A secure model against mobile sink replication attacks in unattended sensor networks

Abstract

Unattended wireless sensor networks (UWSNs), in which mobile sinks (MSs) are responsible for the data collection, and which are vulnerable to multiple attacks. For example, the adversaries can initiate MS replication attack after compromising a large number of sensor nodes (SNs). To resist such attacks, some scholars have proposed some schemes. In these schemes, it is assumed that MSs are equipped with tamper resistance hardware, so they are pre-distributed most of keys of a key pool for achieving authentication with SNs. However, in outdoor and even sensitive areas, tamper-resistant hardware is not always absolutely safe. Once MSs are compromised, networks become insecure. In this paper, we propose a secure model. The model contains three types of nodes, namely SNs, MSs, and a base station (BS). MSs are responsible for collecting the data encrypted by SNs and forwarding it to BS; BS is responsible for decrypting and analyzing the collected data. During the data collection process, an MS can collect an SN's data only after being authenticated by the SN using the pre-distribution key information. But it cannot decrypt the collected data.

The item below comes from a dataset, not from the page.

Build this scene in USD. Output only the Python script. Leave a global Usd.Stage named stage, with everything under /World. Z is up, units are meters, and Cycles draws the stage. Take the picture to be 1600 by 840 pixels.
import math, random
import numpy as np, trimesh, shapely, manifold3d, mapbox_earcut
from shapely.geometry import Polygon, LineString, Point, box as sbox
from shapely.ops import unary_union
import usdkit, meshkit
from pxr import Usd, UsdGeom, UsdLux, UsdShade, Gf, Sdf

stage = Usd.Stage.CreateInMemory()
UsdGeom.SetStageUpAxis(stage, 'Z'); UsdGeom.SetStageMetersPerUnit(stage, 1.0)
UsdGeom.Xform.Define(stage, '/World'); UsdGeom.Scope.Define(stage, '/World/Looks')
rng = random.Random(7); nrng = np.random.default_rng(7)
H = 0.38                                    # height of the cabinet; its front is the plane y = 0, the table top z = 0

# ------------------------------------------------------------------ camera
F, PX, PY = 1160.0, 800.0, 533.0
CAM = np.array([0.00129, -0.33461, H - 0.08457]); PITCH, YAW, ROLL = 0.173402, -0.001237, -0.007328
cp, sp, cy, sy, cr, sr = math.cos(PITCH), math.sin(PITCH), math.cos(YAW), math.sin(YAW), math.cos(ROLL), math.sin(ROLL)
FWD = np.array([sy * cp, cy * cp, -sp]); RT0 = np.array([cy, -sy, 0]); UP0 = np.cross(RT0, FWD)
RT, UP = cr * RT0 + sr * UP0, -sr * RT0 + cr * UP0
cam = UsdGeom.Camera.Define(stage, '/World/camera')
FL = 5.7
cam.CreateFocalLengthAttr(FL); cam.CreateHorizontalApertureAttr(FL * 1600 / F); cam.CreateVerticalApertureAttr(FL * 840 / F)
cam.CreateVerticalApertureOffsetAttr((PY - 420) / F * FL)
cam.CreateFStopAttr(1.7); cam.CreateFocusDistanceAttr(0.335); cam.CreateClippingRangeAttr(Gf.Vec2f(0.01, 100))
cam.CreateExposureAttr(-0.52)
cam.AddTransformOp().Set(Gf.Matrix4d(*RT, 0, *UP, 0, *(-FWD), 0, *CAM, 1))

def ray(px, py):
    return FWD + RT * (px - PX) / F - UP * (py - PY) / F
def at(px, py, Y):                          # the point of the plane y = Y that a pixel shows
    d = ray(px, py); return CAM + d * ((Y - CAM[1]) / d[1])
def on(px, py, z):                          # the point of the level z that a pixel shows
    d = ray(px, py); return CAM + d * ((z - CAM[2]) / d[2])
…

In this model, the adversaries can induce a new type of false data injection attack. In the attack, the replicated MSs impersonate uncompromised SNs to send false data to BS by using the compromised key information. If BS accepts a large amount of false data, it will make a wrong judgment. Analysis and simulation show that the proposed model has excellent resistance against MS replication attacks and false data injection attacks by setting appropriate parameter values.